Set problem
Each line that follows is to be retyped exactly.

++++++++++

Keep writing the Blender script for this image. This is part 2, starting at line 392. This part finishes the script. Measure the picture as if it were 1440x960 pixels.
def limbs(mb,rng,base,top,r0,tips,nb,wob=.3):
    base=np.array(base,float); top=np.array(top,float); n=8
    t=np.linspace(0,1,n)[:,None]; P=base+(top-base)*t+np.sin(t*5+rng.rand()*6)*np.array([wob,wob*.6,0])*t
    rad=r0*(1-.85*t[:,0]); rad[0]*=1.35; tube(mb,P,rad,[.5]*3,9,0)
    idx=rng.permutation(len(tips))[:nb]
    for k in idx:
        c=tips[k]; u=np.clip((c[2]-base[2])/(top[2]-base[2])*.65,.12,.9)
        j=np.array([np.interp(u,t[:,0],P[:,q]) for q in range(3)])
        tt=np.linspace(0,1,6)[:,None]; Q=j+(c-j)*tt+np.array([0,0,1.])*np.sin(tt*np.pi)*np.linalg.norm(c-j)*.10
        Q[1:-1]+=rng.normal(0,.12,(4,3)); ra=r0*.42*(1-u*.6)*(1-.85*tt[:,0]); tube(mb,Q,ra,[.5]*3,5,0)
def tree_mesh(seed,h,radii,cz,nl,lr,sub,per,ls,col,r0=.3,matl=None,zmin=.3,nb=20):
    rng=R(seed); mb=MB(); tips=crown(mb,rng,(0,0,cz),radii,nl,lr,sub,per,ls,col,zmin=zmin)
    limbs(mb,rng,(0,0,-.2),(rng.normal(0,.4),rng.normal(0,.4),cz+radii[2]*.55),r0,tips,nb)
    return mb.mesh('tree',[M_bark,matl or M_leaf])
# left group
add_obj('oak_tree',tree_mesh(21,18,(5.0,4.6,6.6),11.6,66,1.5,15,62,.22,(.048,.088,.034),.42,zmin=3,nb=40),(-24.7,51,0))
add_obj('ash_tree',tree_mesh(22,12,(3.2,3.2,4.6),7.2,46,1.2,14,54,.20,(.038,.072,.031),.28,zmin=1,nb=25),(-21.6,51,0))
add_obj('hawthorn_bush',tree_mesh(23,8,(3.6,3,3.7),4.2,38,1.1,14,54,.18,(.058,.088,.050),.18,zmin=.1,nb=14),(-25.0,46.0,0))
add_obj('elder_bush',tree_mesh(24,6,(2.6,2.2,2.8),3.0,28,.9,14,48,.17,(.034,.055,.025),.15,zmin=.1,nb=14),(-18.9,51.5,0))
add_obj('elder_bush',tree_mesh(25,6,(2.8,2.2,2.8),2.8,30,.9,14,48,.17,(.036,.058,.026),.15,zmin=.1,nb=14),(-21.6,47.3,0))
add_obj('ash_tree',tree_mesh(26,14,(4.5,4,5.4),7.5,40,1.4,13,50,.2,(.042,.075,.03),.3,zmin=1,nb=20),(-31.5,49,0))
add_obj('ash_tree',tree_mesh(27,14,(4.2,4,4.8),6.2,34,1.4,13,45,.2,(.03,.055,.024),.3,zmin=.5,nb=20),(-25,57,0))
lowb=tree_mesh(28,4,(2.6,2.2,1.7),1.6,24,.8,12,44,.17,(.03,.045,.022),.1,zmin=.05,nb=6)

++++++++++

Final answer
Keep writing the Blender script for this image. This is part 2, starting at line 392. This part finishes the script. Measure the picture as if it were 1440x960 pixels.
def limbs(mb,rng,base,top,r0,tips,nb,wob=.3):
    base=np.array(base,float); top=np.array(top,float); n=8
    t=np.linspace(0,1,n)[:,None]; P=base+(top-base)*t+np.sin(t*5+rng.rand()*6)*np.array([wob,wob*.6,0])*t
    rad=r0*(1-.85*t[:,0]); rad[0]*=1.35; tube(mb,P,rad,[.5]*3,9,0)
    idx=rng.permutation(len(tips))[:nb]
    for k in idx:
        c=tips[k]; u=np.clip((c[2]-base[2])/(top[2]-base[2])*.65,.12,.9)
        j=np.array([np.interp(u,t[:,0],P[:,q]) for q in range(3)])
        tt=np.linspace(0,1,6)[:,None]; Q=j+(c-j)*tt+np.array([0,0,1.])*np.sin(tt*np.pi)*np.linalg.norm(c-j)*.10
        Q[1:-1]+=rng.normal(0,.12,(4,3)); ra=r0*.42*(1-u*.6)*(1-.85*tt[:,0]); tube(mb,Q,ra,[.5]*3,5,0)
def tree_mesh(seed,h,radii,cz,nl,lr,sub,per,ls,col,r0=.3,matl=None,zmin=.3,nb=20):
    rng=R(seed); mb=MB(); tips=crown(mb,rng,(0,0,cz),radii,nl,lr,sub,per,ls,col,zmin=zmin)
    limbs(mb,rng,(0,0,-.2),(rng.normal(0,.4),rng.normal(0,.4),cz+radii[2]*.55),r0,tips,nb)
    return mb.mesh('tree',[M_bark,matl or M_leaf])
# left group
add_obj('oak_tree',tree_mesh(21,18,(5.0,4.6,6.6),11.6,66,1.5,15,62,.22,(.048,.088,.034),.42,zmin=3,nb=40),(-24.7,51,0))
add_obj('ash_tree',tree_mesh(22,12,(3.2,3.2,4.6),7.2,46,1.2,14,54,.20,(.038,.072,.031),.28,zmin=1,nb=25),(-21.6,51,0))
add_obj('hawthorn_bush',tree_mesh(23,8,(3.6,3,3.7),4.2,38,1.1,14,54,.18,(.058,.088,.050),.18,zmin=.1,nb=14),(-25.0,46.0,0))
add_obj('elder_bush',tree_mesh(24,6,(2.6,2.2,2.8),3.0,28,.9,14,48,.17,(.034,.055,.025),.15,zmin=.1,nb=14),(-18.9,51.5,0))
add_obj('elder_bush',tree_mesh(25,6,(2.8,2.2,2.8),2.8,30,.9,14,48,.17,(.036,.058,.026),.15,zmin=.1,nb=14),(-21.6,47.3,0))
add_obj('ash_tree',tree_mesh(26,14,(4.5,4,5.4),7.5,40,1.4,13,50,.2,(.042,.075,.03),.3,zmin=1,nb=20),(-31.5,49,0))
add_obj('ash_tree',tree_mesh(27,14,(4.2,4,4.8),6.2,34,1.4,13,45,.2,(.03,.055,.024),.3,zmin=.5,nb=20),(-25,57,0))
lowb=tree_mesh(28,4,(2.6,2.2,1.7),1.6,24,.8,12,44,.17,(.03,.045,.022),.1,zmin=.05,nb=6)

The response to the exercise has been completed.